For each line below that contains the string "scene", copy that line.

[Start SOURCE DATA]

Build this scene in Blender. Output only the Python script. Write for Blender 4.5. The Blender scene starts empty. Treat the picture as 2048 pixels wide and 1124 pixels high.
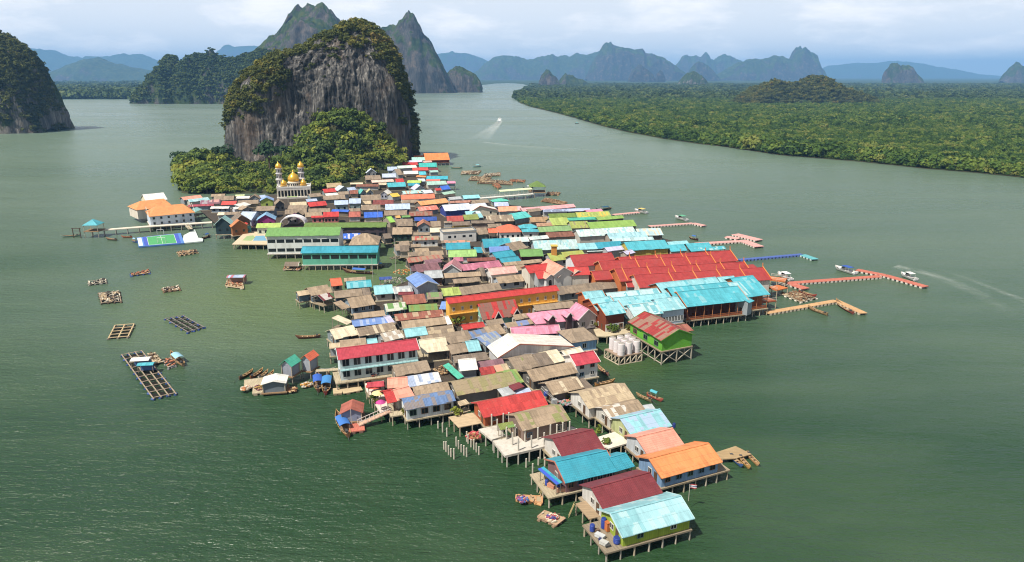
import bpy, math, random
import numpy as np
from mathutils import Vector, Matrix, noise
random.seed(7); RNG = np.random.default_rng(7)
R = math.radians
SC = bpy.context.scene
COL = SC.collection
# ---------------------------------------------------------------- camera
H, F, W0, H0 = 70.0, 1400.0, 1024.0, 562.0
PITCH = math.atan(412.0 / 1400.0)
CP, SP = math.cos(PITCH), math.sin(PITCH)
def ray(px, py):
    a, b = (px - W0) / F, -(py - H0) / F
    return Vector((a, CP + b * SP, -SP + b * CP))
def at(px, py, z=0.0):
    d = ray(px, py); t = (z - H) / d.z
    return Vector((d.x * t, d.y * t, z))
def aty(px, py, Y):
    d = ray(px, py); t = Y / d.y
    return Vector((d.x * t, Y, H + d.z * t))
def proj(p):
    x, y, z = p[0], p[1], p[2] - H
    dep = y * CP - z * SP; up = y * SP + z * CP
    return W0 + F * x / dep, H0 - F * up / dep
def pxm(p):
    return F / (p[1] * CP - (p[2] - H) * SP)
cam = bpy.data.cameras.new('camera'); camo = bpy.data.objects.new('camera', cam); COL.objects.link(camo)
cam.sensor_width = 36.0; cam.lens = F / 2048.0 * 36.0; cam.clip_end = 150000.0; cam.clip_start = 1.0
camo.location = (0, 0, H); camo.rotation_euler = (math.pi / 2 - PITCH, 0, 0)
SC.camera = camo
# ---------------------------------------------------------------- materials
def lin(c):
    return c / 12.92 if c <= 0.04045 else ((c + 0.055) / 1.055) ** 2.4
def hexc(h, k=0.80):
    h = h.lstrip('#')
    c = [lin(int(h[i:i + 2], 16) / 255.0) for i in (0, 2, 4)]; l = sum(c) / 3 * 0.15; k *= 0.9
    return tuple(min(0.82, (q * 0.85 + l) * k) for q in c) + (1.0,)
class NT:
    def __init__(s, name):
        s.m = bpy.data.materials.new(name); s.m.use_nodes = True; s.t = s.m.node_tree
        s.b = s.t.nodes['Principled BSDF']
    def n(s, typ, **kw):
        nd = s.t.nodes.new(typ)
        for k, v in kw.items():
            if k.startswith('i_'): nd.inputs[k[2:].replace('_', ' ')].default_value = v
            else: setattr(nd, k, v)
        return nd
    def l(s, a, b): s.t.links.new(a, b)
    def math(s, op, a, b=None, clamp=False):
        nd = s.t.nodes.new('ShaderNodeMath'); nd.operation = op; nd.use_clamp = clamp
        for i, v in enumerate((a, b)):
            if v is None: continue
            if isinstance(v, (int, float)): nd.inputs[i].default_value = v
            else: s.l(v, nd.inputs[i])
        return nd.outputs[0]
    def mix(s, f, a, b, typ='MIX'):
        nd = s.t.nodes.new('ShaderNodeMix'); nd.data_type = 'RGBA'; nd.blend_type = typ
        for i, v in ((0, f), (6, a), (7, b)):
            if isinstance(v, (int, float)): nd.inputs[i].default_value = v
            elif isinstance(v, tuple): nd.inputs[i].default_value = v
            else: s.l(v, nd.inputs[i])
        return nd.outputs[2]
    def ramp(s, f, stops):
        nd = s.t.nodes.new('ShaderNodeValToRGB'); e = nd.color_ramp.elements
        while len(e) < len(stops): e.new(0.5)
        for q, (p, c) in zip(e, stops):
            q.position = p; q.color = c if len(c) == 4 else tuple(c) + (1.0,)
        s.l(f, nd.inputs[0]); return nd.outputs[0]
    def noise(s, vec, scale, detail=3.0, rough=0.55):
        nd = s.n('ShaderNodeTexNoise', i_Scale=scale, i_Detail=detail, i_Roughness=rough)
        if vec is not None: s.l(vec, nd.inputs['Vector'])
        return nd.outputs[0]
    def mapping(s, vec, scale=(1, 1, 1), rot=(0, 0, 0), loc=(0, 0, 0)):
        nd = s.t.nodes.new('ShaderNodeMapping')
        nd.inputs['Scale'].default_value = scale; nd.inputs['Rotation'].default_value = rot; nd.inputs['Location'].default_value = loc
        s.l(vec, nd.inputs[0]); return nd.outputs[0]
    def bump(s, h, strength=0.4, dist=0.1):
        nd = s.n('ShaderNodeBump', i_Strength=strength, i_Distance=dist); s.l(h, nd.inputs['Height'])
        s.l(nd.outputs[0], s.b.inputs['Normal'])
    def out(s, col, rough=0.7, spec=0.3):
        if isinstance(col, tuple): s.b.inputs['Base Color'].default_value = col
        else: s.l(col, s.b.inputs['Base Color'])
        s.b.inputs['Roughness'].default_value = rough; s.b.inputs['Specular IOR Level'].default_value = spec
        return s.m
_M = {}
PAL = dict(T1='9C8872', T2='AE967A', T3='857566', T4='CDB692', T5='9A8468', R='CE302C', R2='B43230', RC='C43448', M='86323A', C='3DB4C6', C2='8CCFDA', C3='1A9DB6',
    CP='B8DCDF', B='6C92D6', B2='B2C4E6', BB='2266D8', BN='2B4FA0', O='EA8C44', O2='EC9C82', O3='EC6A40', G='74A858', G2='AFC25C', G3='40B89C', GD='6C8A3C', P='E58CAA', P2='EFAFA4',
    PD='BE6C86', MV='8E6470', W='EDE8E0', CR='E4D4B4', GY='B4BABE', RU='A4614E', RK='8E5A48', Y='EEC630', SI='6A8CC0', PU='8C5878', LV='C8C4E2', MI='A8DCD0', OL='8C9A48')
def pc(n):
    return PAL.get(n, n)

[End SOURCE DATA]

_RESULT BELOW_
Build this scene in Blender. Output only the Python script. Write for Blender 4.5. The Blender scene starts empty. Treat the picture as 2048 pixels wide and 1124 pixels high.
SC = bpy.context.scene